*Exercise instructions*. The listing below begins with the first line you should copy; stop after the line containing "floor_plate(2.73, 4.875, 0.228, 0.055, math.radians(2), False)", and drop every picture.

- - - -

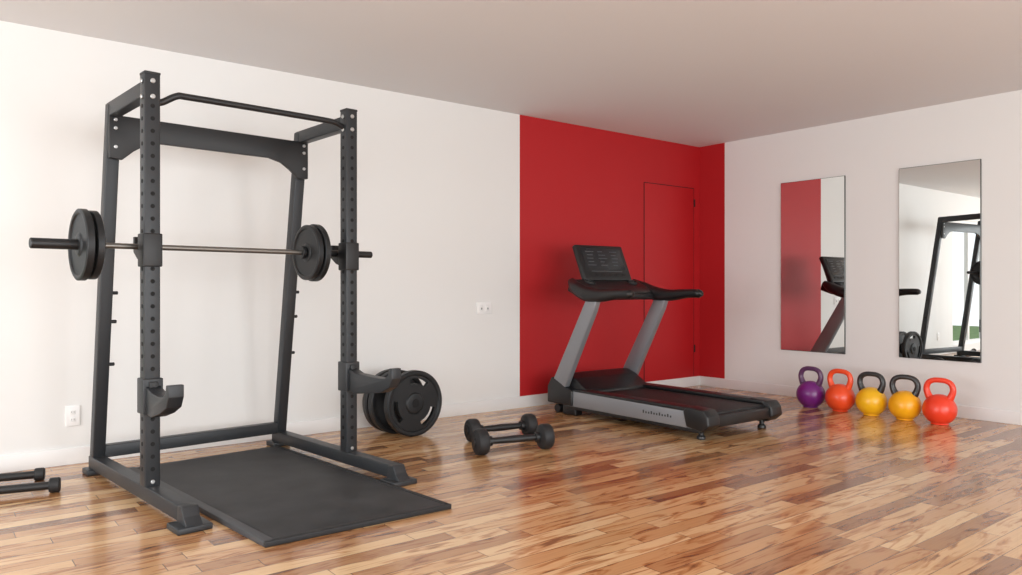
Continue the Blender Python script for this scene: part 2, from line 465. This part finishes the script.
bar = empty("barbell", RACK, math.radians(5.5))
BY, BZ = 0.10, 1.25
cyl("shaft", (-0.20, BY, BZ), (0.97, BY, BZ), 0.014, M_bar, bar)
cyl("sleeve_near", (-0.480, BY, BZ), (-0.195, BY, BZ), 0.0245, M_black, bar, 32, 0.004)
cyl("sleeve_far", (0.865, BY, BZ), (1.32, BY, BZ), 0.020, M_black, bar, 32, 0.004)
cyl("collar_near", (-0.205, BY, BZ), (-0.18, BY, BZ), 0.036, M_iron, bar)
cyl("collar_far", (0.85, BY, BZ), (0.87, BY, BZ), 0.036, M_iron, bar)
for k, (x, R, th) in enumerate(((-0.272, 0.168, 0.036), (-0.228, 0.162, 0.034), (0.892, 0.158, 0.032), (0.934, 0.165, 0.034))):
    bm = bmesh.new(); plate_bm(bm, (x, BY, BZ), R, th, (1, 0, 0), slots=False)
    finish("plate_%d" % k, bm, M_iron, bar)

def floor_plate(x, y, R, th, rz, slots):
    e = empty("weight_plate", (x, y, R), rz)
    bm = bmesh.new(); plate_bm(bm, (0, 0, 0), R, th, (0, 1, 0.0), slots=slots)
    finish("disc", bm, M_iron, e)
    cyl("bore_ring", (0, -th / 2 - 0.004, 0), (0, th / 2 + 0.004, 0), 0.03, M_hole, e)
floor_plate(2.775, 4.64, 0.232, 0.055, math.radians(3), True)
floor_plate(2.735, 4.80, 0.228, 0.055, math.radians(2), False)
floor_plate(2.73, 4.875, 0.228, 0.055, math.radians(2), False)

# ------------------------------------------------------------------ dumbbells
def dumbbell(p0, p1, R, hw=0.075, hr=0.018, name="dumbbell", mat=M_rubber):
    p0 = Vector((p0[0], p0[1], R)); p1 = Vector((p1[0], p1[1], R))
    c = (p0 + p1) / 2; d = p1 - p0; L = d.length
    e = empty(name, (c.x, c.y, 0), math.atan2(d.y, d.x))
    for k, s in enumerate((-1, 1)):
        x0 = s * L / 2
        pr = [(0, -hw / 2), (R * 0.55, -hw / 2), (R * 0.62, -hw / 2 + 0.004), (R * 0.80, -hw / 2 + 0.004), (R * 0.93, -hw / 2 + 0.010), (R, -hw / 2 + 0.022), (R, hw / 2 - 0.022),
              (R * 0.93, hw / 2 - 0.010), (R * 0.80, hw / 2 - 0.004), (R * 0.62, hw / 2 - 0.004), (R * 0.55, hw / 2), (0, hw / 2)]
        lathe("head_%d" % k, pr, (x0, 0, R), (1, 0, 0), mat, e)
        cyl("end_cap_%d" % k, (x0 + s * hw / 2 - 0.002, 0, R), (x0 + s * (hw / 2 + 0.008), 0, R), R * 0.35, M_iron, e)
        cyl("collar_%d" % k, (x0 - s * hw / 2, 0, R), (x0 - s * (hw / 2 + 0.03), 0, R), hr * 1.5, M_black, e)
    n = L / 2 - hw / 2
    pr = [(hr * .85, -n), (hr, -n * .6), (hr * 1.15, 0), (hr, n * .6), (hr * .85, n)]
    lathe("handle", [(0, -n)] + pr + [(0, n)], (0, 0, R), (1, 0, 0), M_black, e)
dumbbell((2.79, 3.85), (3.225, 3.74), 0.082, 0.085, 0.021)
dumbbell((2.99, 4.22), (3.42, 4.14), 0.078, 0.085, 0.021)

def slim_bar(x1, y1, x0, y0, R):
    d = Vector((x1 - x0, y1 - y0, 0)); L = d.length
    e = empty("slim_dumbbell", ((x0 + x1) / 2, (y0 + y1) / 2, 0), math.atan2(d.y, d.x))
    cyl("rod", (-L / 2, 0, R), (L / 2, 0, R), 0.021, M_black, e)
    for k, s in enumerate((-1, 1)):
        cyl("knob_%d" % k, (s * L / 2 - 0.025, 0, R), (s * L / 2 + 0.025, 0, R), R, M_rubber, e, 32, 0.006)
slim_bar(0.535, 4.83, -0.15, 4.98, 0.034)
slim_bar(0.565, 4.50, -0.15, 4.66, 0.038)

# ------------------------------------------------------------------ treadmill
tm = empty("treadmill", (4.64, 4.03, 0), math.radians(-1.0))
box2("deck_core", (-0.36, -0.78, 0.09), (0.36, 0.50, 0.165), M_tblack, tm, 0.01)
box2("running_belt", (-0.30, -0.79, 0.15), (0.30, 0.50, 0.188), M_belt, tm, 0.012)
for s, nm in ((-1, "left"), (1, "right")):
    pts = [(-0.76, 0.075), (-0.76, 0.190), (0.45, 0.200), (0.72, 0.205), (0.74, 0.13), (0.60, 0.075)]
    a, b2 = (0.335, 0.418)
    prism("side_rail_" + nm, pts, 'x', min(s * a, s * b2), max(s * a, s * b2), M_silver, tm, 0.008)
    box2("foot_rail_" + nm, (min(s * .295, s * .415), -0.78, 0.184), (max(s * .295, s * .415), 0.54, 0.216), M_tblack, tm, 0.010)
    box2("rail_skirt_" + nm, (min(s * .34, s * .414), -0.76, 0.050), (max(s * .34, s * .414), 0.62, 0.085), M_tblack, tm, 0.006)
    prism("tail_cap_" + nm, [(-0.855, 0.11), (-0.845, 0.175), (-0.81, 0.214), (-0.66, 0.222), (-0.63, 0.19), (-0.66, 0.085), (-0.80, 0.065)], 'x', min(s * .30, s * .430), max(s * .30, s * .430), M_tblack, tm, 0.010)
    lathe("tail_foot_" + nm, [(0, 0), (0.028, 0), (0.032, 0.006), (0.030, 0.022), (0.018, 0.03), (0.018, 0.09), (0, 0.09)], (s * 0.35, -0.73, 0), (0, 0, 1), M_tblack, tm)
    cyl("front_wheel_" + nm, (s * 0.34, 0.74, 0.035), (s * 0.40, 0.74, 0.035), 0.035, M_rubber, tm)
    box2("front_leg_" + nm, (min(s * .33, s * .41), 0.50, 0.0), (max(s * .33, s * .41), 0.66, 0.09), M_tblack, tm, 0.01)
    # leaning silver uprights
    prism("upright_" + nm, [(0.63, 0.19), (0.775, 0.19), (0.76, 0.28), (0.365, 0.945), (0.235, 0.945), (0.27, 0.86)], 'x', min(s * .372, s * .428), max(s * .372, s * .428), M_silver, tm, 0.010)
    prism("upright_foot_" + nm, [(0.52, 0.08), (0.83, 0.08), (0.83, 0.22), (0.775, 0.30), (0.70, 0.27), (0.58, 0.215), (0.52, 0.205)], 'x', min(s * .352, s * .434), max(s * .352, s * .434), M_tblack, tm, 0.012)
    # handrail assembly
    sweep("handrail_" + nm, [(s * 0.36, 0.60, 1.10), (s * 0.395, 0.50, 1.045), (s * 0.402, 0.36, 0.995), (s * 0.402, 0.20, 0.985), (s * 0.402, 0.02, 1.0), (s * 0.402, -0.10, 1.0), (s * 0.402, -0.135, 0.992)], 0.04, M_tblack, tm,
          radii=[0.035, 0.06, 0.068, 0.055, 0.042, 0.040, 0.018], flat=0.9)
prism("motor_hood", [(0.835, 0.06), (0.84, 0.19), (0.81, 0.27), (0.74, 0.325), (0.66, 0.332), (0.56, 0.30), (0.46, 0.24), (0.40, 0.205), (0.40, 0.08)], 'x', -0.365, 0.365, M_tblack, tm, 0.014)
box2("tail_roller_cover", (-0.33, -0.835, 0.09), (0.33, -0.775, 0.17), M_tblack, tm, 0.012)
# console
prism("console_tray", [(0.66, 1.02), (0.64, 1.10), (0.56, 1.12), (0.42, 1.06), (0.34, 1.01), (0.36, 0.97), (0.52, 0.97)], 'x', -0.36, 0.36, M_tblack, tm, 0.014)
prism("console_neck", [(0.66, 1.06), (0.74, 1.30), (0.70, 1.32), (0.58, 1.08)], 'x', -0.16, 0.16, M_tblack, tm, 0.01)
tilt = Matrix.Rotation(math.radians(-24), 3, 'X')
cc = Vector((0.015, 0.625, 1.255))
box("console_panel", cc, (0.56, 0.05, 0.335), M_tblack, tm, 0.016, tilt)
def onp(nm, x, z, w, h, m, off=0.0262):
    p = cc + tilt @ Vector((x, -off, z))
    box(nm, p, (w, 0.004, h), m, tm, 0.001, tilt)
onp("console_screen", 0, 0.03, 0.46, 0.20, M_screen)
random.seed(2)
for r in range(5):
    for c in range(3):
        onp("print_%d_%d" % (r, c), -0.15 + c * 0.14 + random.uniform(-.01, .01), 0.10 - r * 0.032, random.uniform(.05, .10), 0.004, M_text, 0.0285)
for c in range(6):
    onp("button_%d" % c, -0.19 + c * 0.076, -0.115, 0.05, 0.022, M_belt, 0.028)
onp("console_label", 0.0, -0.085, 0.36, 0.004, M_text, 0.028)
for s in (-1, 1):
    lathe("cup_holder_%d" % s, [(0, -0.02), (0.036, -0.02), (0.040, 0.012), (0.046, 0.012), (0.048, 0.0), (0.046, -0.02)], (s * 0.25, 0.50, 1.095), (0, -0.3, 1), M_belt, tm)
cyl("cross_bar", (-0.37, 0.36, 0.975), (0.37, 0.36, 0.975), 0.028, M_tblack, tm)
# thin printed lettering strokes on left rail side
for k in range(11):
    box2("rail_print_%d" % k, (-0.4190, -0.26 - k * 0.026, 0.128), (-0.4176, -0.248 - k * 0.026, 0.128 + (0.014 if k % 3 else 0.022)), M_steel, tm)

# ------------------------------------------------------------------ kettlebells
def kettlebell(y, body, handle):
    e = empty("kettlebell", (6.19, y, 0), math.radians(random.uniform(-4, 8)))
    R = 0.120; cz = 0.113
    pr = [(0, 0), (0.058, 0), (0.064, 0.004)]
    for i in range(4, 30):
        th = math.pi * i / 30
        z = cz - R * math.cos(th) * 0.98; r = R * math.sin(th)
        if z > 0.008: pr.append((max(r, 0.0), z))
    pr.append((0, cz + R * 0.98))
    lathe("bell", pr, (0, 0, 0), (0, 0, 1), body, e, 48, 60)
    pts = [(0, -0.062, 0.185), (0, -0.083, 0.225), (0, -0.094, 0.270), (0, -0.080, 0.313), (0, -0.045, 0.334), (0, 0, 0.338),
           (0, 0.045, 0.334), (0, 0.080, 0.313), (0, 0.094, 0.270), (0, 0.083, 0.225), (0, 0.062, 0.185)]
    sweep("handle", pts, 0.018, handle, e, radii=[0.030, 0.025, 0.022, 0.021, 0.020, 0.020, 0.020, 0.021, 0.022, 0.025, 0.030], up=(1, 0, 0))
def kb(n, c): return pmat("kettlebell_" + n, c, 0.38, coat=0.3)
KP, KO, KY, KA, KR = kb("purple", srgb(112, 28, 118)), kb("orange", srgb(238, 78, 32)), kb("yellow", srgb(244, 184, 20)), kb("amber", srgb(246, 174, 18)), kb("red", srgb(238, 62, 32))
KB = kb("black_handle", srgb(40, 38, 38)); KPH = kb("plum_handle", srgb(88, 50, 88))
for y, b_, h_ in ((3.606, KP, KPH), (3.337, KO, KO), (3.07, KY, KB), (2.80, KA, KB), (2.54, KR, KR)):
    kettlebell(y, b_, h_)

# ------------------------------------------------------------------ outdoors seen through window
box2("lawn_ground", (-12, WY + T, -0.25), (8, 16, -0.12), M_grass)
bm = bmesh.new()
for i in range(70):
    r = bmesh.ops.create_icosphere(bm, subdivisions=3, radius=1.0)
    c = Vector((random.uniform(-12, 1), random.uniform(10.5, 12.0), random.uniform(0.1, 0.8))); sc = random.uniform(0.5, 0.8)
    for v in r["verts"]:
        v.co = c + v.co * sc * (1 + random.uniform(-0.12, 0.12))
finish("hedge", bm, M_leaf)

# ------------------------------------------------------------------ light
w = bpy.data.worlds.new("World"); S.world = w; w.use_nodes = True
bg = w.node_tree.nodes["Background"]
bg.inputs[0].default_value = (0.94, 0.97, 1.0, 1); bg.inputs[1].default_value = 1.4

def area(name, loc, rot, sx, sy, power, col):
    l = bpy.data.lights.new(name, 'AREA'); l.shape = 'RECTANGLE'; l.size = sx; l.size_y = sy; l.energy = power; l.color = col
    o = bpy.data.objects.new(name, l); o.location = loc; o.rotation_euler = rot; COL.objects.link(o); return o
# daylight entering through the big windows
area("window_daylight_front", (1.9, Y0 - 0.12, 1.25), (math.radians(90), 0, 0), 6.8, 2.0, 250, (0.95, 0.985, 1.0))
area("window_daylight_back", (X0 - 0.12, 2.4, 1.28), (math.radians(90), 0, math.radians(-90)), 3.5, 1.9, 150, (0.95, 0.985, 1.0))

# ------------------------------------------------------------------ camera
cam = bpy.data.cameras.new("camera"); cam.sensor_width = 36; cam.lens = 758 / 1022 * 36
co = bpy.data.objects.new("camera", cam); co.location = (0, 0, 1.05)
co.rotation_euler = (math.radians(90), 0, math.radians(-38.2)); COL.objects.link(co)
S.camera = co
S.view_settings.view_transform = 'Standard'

- - - -

*Answer to this problem*.
Continue the Blender Python script for this scene: part 2, from line 465. This part finishes the script.
bar = empty("barbell", RACK, math.radians(5.5))
BY, BZ = 0.10, 1.25
cyl("shaft", (-0.20, BY, BZ), (0.97, BY, BZ), 0.014, M_bar, bar)
cyl("sleeve_near", (-0.480, BY, BZ), (-0.195, BY, BZ), 0.0245, M_black, bar, 32, 0.004)
cyl("sleeve_far", (0.865, BY, BZ), (1.32, BY, BZ), 0.020, M_black, bar, 32, 0.004)
cyl("collar_near", (-0.205, BY, BZ), (-0.18, BY, BZ), 0.036, M_iron, bar)
cyl("collar_far", (0.85, BY, BZ), (0.87, BY, BZ), 0.036, M_iron, bar)
for k, (x, R, th) in enumerate(((-0.272, 0.168, 0.036), (-0.228, 0.162, 0.034), (0.892, 0.158, 0.032), (0.934, 0.165, 0.034))):
    bm = bmesh.new(); plate_bm(bm, (x, BY, BZ), R, th, (1, 0, 0), slots=False)
    finish("plate_%d" % k, bm, M_iron, bar)

def floor_plate(x, y, R, th, rz, slots):
    e = empty("weight_plate", (x, y, R), rz)
    bm = bmesh.new(); plate_bm(bm, (0, 0, 0), R, th, (0, 1, 0.0), slots=slots)
    finish("disc", bm, M_iron, e)
    cyl("bore_ring", (0, -th / 2 - 0.004, 0), (0, th / 2 + 0.004, 0), 0.03, M_hole, e)
floor_plate(2.775, 4.64, 0.232, 0.055, math.radians(3), True)
floor_plate(2.735, 4.80, 0.228, 0.055, math.radians(2), False)
floor_plate(2.73, 4.875, 0.228, 0.055, math.radians(2), False)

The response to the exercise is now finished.